### Problem requirements
Repeat each line of the material exactly.

### Data provided
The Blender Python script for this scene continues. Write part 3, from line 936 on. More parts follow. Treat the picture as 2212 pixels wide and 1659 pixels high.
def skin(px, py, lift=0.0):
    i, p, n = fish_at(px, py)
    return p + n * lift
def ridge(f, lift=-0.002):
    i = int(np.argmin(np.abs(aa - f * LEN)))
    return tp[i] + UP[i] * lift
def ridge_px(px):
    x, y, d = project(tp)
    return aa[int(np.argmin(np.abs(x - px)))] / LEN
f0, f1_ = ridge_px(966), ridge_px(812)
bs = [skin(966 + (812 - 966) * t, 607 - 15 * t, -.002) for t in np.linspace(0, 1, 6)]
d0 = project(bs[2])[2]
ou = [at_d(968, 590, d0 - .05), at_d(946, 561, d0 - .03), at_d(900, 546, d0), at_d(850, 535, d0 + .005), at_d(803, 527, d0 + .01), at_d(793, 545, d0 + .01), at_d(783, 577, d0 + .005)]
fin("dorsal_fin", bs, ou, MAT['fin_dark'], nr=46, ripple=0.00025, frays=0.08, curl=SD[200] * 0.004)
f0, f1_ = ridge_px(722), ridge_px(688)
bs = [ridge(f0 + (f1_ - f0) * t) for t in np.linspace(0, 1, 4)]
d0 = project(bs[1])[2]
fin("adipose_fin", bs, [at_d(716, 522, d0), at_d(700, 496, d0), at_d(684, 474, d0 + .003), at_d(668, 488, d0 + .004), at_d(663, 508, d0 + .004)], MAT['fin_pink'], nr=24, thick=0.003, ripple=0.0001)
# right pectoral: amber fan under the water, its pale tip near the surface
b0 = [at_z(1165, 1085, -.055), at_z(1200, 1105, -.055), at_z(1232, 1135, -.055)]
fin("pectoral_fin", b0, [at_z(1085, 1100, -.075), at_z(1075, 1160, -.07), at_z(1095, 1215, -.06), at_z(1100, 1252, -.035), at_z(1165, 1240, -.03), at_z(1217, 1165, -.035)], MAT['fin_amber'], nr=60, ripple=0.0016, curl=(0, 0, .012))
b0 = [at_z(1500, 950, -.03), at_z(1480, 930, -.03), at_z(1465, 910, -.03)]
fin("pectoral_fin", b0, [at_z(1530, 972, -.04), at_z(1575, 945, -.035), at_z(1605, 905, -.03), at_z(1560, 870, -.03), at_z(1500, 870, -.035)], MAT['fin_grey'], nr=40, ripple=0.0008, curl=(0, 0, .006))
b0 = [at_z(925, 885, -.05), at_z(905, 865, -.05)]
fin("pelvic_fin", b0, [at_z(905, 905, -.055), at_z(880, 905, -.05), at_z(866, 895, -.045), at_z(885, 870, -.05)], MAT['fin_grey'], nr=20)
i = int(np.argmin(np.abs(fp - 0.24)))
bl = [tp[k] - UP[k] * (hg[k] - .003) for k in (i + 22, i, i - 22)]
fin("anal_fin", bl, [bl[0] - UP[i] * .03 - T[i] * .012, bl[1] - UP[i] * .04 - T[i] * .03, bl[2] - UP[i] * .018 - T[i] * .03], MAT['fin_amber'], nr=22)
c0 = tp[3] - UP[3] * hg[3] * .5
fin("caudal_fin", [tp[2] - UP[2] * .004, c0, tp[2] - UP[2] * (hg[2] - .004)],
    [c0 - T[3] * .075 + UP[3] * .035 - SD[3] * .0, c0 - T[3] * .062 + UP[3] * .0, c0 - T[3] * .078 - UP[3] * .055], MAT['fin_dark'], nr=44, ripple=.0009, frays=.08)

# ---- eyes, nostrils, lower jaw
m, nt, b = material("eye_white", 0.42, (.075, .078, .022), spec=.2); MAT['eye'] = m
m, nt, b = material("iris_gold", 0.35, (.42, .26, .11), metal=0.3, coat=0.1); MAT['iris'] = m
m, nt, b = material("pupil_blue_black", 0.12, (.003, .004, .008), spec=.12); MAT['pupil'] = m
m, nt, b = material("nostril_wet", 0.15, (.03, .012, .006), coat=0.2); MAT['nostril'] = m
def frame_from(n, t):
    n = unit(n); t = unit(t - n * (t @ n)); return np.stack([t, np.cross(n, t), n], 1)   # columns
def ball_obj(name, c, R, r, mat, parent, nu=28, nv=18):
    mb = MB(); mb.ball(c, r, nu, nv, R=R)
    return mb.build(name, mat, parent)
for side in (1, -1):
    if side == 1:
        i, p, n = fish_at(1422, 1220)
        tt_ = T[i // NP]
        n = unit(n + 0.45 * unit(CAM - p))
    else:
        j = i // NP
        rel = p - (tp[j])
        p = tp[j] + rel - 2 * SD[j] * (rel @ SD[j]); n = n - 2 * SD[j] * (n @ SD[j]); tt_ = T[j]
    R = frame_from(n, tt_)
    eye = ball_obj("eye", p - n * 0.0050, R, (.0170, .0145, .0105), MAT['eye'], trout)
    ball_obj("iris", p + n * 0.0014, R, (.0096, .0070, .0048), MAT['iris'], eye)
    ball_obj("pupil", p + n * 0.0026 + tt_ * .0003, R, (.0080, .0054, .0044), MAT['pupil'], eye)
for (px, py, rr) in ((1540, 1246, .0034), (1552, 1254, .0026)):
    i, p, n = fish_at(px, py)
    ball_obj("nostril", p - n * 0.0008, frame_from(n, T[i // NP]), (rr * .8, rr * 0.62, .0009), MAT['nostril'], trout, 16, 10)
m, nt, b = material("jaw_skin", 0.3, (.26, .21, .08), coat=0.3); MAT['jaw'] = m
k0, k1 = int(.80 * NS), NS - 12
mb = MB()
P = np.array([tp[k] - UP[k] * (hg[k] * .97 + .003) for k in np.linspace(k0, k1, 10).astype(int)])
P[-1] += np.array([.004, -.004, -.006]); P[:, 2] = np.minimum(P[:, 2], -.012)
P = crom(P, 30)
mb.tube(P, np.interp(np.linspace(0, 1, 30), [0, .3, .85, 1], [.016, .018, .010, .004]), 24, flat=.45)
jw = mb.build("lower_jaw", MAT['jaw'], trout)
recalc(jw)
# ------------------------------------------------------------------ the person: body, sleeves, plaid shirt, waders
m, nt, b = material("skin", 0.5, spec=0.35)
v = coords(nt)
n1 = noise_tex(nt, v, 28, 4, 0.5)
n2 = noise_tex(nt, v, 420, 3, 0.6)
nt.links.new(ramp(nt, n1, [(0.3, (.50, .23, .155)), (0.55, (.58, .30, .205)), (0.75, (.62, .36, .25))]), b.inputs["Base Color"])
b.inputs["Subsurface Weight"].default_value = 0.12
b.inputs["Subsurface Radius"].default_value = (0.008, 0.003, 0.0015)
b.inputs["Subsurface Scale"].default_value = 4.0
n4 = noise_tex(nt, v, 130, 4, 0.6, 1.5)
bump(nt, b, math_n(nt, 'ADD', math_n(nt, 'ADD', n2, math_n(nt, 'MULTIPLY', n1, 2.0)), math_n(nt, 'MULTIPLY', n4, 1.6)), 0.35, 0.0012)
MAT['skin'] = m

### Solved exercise
The Blender Python script for this scene continues. Write part 3, from line 936 on. More parts follow. Treat the picture as 2212 pixels wide and 1659 pixels high.
def skin(px, py, lift=0.0):
    i, p, n = fish_at(px, py)
    return p + n * lift
def ridge(f, lift=-0.002):
    i = int(np.argmin(np.abs(aa - f * LEN)))
    return tp[i] + UP[i] * lift
def ridge_px(px):
    x, y, d = project(tp)
    return aa[int(np.argmin(np.abs(x - px)))] / LEN
f0, f1_ = ridge_px(966), ridge_px(812)
bs = [skin(966 + (812 - 966) * t, 607 - 15 * t, -.002) for t in np.linspace(0, 1, 6)]
d0 = project(bs[2])[2]
ou = [at_d(968, 590, d0 - .05), at_d(946, 561, d0 - .03), at_d(900, 546, d0), at_d(850, 535, d0 + .005), at_d(803, 527, d0 + .01), at_d(793, 545, d0 + .01), at_d(783, 577, d0 + .005)]
fin("dorsal_fin", bs, ou, MAT['fin_dark'], nr=46, ripple=0.00025, frays=0.08, curl=SD[200] * 0.004)
f0, f1_ = ridge_px(722), ridge_px(688)
bs = [ridge(f0 + (f1_ - f0) * t) for t in np.linspace(0, 1, 4)]
d0 = project(bs[1])[2]
fin("adipose_fin", bs, [at_d(716, 522, d0), at_d(700, 496, d0), at_d(684, 474, d0 + .003), at_d(668, 488, d0 + .004), at_d(663, 508, d0 + .004)], MAT['fin_pink'], nr=24, thick=0.003, ripple=0.0001)
# right pectoral: amber fan under the water, its pale tip near the surface
b0 = [at_z(1165, 1085, -.055), at_z(1200, 1105, -.055), at_z(1232, 1135, -.055)]
fin("pectoral_fin", b0, [at_z(1085, 1100, -.075), at_z(1075, 1160, -.07), at_z(1095, 1215, -.06), at_z(1100, 1252, -.035), at_z(1165, 1240, -.03), at_z(1217, 1165, -.035)], MAT['fin_amber'], nr=60, ripple=0.0016, curl=(0, 0, .012))
b0 = [at_z(1500, 950, -.03), at_z(1480, 930, -.03), at_z(1465, 910, -.03)]
fin("pectoral_fin", b0, [at_z(1530, 972, -.04), at_z(1575, 945, -.035), at_z(1605, 905, -.03), at_z(1560, 870, -.03), at_z(1500, 870, -.035)], MAT['fin_grey'], nr=40, ripple=0.0008, curl=(0, 0, .006))
b0 = [at_z(925, 885, -.05), at_z(905, 865, -.05)]
fin("pelvic_fin", b0, [at_z(905, 905, -.055), at_z(880, 905, -.05), at_z(866, 895, -.045), at_z(885, 870, -.05)], MAT['fin_grey'], nr=20)
i = int(np.argmin(np.abs(fp - 0.24)))
bl = [tp[k] - UP[k] * (hg[k] - .003) for k in (i + 22, i, i - 22)]
fin("anal_fin", bl, [bl[0] - UP[i] * .03 - T[i] * .012, bl[1] - UP[i] * .04 - T[i] * .03, bl[2] - UP[i] * .018 - T[i] * .03], MAT['fin_amber'], nr=22)
c0 = tp[3] - UP[3] * hg[3] * .5
fin("caudal_fin", [tp[2] - UP[2] * .004, c0, tp[2] - UP[2] * (hg[2] - .004)],
    [c0 - T[3] * .075 + UP[3] * .035 - SD[3] * .0, c0 - T[3] * .062 + UP[3] * .0, c0 - T[3] * .078 - UP[3] * .055], MAT['fin_dark'], nr=44, ripple=.0009, frays=.08)

# ---- eyes, nostrils, lower jaw
m, nt, b = material("eye_white", 0.42, (.075, .078, .022), spec=.2); MAT['eye'] = m
m, nt, b = material("iris_gold", 0.35, (.42, .26, .11), metal=0.3, coat=0.1); MAT['iris'] = m
m, nt, b = material("pupil_blue_black", 0.12, (.003, .004, .008), spec=.12); MAT['pupil'] = m
m, nt, b = material("nostril_wet", 0.15, (.03, .012, .006), coat=0.2); MAT['nostril'] = m
def frame_from(n, t):
    n = unit(n); t = unit(t - n * (t @ n)); return np.stack([t, np.cross(n, t), n], 1)   # columns
def ball_obj(name, c, R, r, mat, parent, nu=28, nv=18):
    mb = MB(); mb.ball(c, r, nu, nv, R=R)
    return mb.build(name, mat, parent)
for side in (1, -1):
    if side == 1:
        i, p, n = fish_at(1422, 1220)
        tt_ = T[i // NP]
        n = unit(n + 0.45 * unit(CAM - p))
    else:
        j = i // NP
        rel = p - (tp[j])
        p = tp[j] + rel - 2 * SD[j] * (rel @ SD[j]); n = n - 2 * SD[j] * (n @ SD[j]); tt_ = T[j]
    R = frame_from(n, tt_)
    eye = ball_obj("eye", p - n * 0.0050, R, (.0170, .0145, .0105), MAT['eye'], trout)
    ball_obj("iris", p + n * 0.0014, R, (.0096, .0070, .0048), MAT['iris'], eye)
    ball_obj("pupil", p + n * 0.0026 + tt_ * .0003, R, (.0080, .0054, .0044), MAT['pupil'], eye)
for (px, py, rr) in ((1540, 1246, .0034), (1552, 1254, .0026)):
    i, p, n = fish_at(px, py)
    ball_obj("nostril", p - n * 0.0008, frame_from(n, T[i // NP]), (rr * .8, rr * 0.62, .0009), MAT['nostril'], trout, 16, 10)
m, nt, b = material("jaw_skin", 0.3, (.26, .21, .08), coat=0.3); MAT['jaw'] = m
k0, k1 = int(.80 * NS), NS - 12
mb = MB()
P = np.array([tp[k] - UP[k] * (hg[k] * .97 + .003) for k in np.linspace(k0, k1, 10).astype(int)])
P[-1] += np.array([.004, -.004, -.006]); P[:, 2] = np.minimum(P[:, 2], -.012)
P = crom(P, 30)
mb.tube(P, np.interp(np.linspace(0, 1, 30), [0, .3, .85, 1], [.016, .018, .010, .004]), 24, flat=.45)
jw = mb.build("lower_jaw", MAT['jaw'], trout)
recalc(jw)
# ------------------------------------------------------------------ the person: body, sleeves, plaid shirt, waders
m, nt, b = material("skin", 0.5, spec=0.35)
v = coords(nt)
n1 = noise_tex(nt, v, 28, 4, 0.5)
n2 = noise_tex(nt, v, 420, 3, 0.6)
nt.links.new(ramp(nt, n1, [(0.3, (.50, .23, .155)), (0.55, (.58, .30, .205)), (0.75, (.62, .36, .25))]), b.inputs["Base Color"])
b.inputs["Subsurface Weight"].default_value = 0.12
b.inputs["Subsurface Radius"].default_value = (0.008, 0.003, 0.0015)
b.inputs["Subsurface Scale"].default_value = 4.0
n4 = noise_tex(nt, v, 130, 4, 0.6, 1.5)
bump(nt, b, math_n(nt, 'ADD', math_n(nt, 'ADD', n2, math_n(nt, 'MULTIPLY', n1, 2.0)), math_n(nt, 'MULTIPLY', n4, 1.6)), 0.35, 0.0012)
MAT['skin'] = m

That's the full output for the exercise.